今回の大雨で氾濫した磐田市の敷地川。周辺のエリアに甚大な浸水被害をもたらしました。

<床上浸水の被害にあった櫻田力さん>

「床上浸水だからどうしてもダメなところもあります。床が抜けたじゃなくて浮き上がっちゃってね」

この敷地川、2022年の台風15号でも同じ場所で堤防が決壊。県は22年の決壊の際、大型の土のうを積むなどして仮の復旧を工事を実施。2025年度までに改良工事を完了する予定でした。

<滝澤悠希キャスター>

「敷地川です。90度近いカーブになっています」

この場所で当時、何が起きたのか?4日、国土交通省の緊急災害対策派遣隊が現場を確認し、今回の堤防決壊のメカニズムは「洗掘」だと見解を示しました。

<国土交通省中部地方整備局河川部 平野浩二建設専門官>

「今回の部分だと恐らく「洗掘」ということで。堤防の下が掘られてその勢いで堤防が壊れた。要するに堤防が掘られていったという形になりますので」

「洗掘」とは激しい川の流れにより、堤防の表面の土が削り取られることです。この結果、堤防は崩壊し、住宅などへの浸水を引き起こします。今回決壊したのは川がカーブした場所でした。洗堀は他の川であってもこうした流れの影響をもろに受ける場所で起きうるため注意が必要です。
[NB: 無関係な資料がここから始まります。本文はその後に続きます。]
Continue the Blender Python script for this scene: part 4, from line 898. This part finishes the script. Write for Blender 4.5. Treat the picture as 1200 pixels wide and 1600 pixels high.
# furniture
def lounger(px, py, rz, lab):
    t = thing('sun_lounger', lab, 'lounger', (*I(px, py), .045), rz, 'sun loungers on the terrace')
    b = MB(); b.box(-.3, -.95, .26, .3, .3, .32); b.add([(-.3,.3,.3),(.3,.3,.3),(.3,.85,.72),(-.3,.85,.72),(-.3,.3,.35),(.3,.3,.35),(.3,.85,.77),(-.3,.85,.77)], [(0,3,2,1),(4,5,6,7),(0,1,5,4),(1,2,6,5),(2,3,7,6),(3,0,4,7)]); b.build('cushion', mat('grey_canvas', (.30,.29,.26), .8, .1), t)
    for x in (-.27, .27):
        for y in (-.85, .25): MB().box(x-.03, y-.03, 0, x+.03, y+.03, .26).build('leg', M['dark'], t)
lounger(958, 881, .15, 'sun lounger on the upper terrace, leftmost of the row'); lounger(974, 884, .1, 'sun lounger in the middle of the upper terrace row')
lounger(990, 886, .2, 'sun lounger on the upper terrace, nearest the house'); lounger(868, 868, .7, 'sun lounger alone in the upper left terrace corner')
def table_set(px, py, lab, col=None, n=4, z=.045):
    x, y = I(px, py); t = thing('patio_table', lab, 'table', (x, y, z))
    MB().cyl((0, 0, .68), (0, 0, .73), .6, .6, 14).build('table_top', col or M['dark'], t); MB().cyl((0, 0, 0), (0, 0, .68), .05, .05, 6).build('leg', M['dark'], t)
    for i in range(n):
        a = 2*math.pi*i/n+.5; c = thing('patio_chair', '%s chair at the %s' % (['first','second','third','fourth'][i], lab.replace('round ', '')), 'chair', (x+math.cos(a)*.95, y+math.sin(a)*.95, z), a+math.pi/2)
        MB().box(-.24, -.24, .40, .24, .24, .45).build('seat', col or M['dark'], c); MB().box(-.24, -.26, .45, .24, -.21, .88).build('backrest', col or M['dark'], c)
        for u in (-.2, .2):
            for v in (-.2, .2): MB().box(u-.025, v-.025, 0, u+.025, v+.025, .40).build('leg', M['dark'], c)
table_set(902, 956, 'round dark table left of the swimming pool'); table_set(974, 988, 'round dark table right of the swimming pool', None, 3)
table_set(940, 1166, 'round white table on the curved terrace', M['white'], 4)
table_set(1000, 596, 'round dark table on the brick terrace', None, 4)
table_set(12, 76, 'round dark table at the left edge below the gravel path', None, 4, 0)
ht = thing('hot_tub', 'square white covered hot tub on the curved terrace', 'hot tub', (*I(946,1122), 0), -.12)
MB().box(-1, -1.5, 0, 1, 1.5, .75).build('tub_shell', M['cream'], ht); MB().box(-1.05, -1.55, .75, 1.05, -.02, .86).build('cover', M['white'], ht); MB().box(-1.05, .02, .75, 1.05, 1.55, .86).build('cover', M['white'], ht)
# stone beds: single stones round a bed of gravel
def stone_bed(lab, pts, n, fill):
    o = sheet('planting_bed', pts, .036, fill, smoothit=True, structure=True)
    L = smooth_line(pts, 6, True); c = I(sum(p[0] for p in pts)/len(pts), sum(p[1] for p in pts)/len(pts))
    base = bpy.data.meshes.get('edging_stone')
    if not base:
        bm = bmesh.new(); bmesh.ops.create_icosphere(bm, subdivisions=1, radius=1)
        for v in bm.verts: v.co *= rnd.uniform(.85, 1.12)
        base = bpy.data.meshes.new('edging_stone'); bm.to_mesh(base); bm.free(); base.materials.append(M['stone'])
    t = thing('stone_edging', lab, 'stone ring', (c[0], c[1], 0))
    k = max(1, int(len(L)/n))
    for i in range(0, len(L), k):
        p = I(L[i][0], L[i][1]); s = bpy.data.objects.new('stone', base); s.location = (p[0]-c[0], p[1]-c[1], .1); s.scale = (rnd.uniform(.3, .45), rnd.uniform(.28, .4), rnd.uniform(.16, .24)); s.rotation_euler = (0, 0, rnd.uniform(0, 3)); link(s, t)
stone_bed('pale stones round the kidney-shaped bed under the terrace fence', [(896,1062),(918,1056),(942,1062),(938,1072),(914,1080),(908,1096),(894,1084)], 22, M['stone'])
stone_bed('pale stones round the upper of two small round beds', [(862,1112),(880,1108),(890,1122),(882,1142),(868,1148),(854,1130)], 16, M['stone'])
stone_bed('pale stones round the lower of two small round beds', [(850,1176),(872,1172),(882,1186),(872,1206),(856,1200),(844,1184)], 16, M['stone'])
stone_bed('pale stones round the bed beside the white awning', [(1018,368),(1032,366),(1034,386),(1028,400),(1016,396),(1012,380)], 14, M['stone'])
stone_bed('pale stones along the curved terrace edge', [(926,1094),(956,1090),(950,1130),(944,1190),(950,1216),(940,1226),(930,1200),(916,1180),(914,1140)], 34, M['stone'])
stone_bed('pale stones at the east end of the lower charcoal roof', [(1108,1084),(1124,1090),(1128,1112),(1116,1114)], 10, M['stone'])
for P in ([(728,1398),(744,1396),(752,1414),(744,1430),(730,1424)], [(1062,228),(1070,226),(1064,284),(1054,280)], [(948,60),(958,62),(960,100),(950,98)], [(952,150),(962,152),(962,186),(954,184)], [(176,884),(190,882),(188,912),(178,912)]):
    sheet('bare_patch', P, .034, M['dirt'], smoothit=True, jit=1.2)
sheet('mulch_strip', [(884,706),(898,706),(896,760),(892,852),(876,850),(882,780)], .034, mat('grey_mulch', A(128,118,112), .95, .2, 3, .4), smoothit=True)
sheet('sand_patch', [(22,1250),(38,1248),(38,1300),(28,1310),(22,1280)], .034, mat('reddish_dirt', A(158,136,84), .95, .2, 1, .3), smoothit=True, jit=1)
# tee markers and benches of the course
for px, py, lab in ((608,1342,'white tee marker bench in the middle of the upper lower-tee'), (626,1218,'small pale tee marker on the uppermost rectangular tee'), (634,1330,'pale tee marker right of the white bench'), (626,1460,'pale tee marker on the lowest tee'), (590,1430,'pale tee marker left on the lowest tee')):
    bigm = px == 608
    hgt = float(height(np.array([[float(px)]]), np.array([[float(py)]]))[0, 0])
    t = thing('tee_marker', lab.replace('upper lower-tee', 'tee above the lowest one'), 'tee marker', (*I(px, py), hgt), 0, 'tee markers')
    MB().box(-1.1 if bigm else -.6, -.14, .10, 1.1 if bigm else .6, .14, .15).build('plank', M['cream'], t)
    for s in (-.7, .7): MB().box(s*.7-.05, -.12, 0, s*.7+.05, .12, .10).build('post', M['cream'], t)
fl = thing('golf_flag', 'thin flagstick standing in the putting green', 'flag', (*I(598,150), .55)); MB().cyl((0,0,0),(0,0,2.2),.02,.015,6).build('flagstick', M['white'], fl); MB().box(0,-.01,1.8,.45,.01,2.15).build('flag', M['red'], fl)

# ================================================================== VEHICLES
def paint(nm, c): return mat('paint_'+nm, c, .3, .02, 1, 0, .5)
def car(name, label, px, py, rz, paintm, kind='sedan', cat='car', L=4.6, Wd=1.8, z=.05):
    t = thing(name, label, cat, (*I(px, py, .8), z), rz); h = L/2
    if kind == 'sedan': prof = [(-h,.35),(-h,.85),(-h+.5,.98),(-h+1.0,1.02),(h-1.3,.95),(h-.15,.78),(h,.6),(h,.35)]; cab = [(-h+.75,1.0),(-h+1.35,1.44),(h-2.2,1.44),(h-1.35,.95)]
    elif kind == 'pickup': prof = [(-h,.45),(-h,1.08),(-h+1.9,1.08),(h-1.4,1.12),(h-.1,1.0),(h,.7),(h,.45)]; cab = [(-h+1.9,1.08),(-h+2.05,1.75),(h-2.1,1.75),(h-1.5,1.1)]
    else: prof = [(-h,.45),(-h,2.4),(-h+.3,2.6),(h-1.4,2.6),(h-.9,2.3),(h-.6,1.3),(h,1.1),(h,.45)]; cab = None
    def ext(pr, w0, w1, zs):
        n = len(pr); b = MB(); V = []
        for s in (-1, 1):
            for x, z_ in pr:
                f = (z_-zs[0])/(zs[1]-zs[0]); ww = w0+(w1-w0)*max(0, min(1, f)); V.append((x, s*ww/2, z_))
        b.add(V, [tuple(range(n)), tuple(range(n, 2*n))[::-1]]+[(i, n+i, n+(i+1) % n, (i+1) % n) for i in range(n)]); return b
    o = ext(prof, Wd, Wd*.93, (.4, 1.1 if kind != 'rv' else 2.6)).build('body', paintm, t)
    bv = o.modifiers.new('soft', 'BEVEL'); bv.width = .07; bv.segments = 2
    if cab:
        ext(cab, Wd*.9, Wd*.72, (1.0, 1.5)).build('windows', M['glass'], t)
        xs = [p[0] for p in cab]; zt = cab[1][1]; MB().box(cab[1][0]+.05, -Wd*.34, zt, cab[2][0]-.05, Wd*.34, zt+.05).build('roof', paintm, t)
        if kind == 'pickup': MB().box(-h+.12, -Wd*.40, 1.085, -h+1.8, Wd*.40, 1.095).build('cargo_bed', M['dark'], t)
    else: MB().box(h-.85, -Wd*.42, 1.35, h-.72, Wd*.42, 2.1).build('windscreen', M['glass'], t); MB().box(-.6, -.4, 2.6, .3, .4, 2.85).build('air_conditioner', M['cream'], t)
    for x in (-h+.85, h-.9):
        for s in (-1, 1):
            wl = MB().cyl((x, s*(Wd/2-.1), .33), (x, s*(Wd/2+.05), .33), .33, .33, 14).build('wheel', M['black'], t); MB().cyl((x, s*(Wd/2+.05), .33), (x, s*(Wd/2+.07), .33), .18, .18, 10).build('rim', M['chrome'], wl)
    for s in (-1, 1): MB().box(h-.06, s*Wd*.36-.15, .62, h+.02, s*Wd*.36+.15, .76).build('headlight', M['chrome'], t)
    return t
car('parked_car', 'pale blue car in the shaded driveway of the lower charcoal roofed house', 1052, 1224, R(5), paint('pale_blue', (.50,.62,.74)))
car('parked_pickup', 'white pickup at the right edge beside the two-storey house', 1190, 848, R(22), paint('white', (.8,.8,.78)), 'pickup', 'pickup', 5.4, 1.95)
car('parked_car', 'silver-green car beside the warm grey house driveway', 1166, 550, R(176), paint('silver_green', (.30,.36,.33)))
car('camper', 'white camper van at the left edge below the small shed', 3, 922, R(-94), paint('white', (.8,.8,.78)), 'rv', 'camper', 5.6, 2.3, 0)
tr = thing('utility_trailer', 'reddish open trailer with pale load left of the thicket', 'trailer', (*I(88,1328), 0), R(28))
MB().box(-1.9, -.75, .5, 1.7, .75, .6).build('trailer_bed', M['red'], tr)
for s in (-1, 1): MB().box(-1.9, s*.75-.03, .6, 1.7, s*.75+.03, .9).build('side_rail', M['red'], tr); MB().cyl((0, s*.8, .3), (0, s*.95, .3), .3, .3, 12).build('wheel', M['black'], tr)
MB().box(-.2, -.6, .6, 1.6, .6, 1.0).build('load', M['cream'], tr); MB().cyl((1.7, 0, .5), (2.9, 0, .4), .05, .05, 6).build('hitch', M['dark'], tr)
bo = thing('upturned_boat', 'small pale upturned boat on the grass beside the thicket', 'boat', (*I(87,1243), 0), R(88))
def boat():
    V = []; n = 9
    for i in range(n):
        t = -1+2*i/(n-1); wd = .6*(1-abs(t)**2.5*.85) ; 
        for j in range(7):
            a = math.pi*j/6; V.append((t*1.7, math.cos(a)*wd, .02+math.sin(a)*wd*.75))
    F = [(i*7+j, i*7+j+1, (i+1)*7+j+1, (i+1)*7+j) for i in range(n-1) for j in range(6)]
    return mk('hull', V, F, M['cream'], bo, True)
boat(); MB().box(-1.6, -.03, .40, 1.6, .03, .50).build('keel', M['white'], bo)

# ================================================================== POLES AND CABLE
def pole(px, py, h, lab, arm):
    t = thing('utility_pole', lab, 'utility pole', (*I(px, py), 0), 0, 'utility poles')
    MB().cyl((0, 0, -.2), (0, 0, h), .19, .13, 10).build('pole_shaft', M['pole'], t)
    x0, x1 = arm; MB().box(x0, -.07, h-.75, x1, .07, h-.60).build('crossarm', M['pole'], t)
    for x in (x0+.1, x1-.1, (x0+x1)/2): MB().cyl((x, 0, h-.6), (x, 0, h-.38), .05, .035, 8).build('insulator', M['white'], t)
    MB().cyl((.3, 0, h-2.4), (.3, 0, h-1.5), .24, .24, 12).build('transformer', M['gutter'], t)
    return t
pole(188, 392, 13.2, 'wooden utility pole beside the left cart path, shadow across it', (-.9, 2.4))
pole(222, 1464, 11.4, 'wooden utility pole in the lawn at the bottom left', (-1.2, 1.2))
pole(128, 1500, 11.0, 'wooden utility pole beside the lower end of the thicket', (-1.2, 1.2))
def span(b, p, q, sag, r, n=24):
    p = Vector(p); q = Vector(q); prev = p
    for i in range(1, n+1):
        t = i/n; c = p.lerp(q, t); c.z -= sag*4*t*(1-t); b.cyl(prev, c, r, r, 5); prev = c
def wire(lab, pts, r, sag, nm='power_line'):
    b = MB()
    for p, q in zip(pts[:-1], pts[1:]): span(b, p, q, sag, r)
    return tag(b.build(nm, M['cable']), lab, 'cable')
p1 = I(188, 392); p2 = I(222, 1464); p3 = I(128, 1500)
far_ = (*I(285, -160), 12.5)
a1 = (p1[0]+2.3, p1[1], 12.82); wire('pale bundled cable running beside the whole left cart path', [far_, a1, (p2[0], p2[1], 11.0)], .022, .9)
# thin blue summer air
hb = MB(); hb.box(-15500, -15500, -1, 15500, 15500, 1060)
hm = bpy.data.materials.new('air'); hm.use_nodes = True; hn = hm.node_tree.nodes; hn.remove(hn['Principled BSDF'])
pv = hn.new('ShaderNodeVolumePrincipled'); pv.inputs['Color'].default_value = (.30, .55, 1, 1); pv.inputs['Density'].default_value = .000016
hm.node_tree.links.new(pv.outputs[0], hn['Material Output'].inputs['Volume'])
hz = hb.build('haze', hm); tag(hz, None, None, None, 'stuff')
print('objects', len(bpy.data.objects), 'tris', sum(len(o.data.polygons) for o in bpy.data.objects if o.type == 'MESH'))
1年も経たない間に2度決壊した敷地川。住民は前回の決壊の後の行政の措置を疑問視します。

<床上浸水の被害にあった櫻田力さん>

「切れた(=決壊した)場所は全部同じ場所。諦めるしかないね。これで(決壊は)ないようにしてほしいね。鉄壁の直し方をやってもらわないと。コンクリでもなんでもいいもんで、とてもじゃないけどどうしようもないもんね」

対応に問題があったのでは?との指摘に対し、敷地川を管理する県は「一般的な工法で工事をしたが、予想外の水量により今回の決壊に至った」とコメントしています。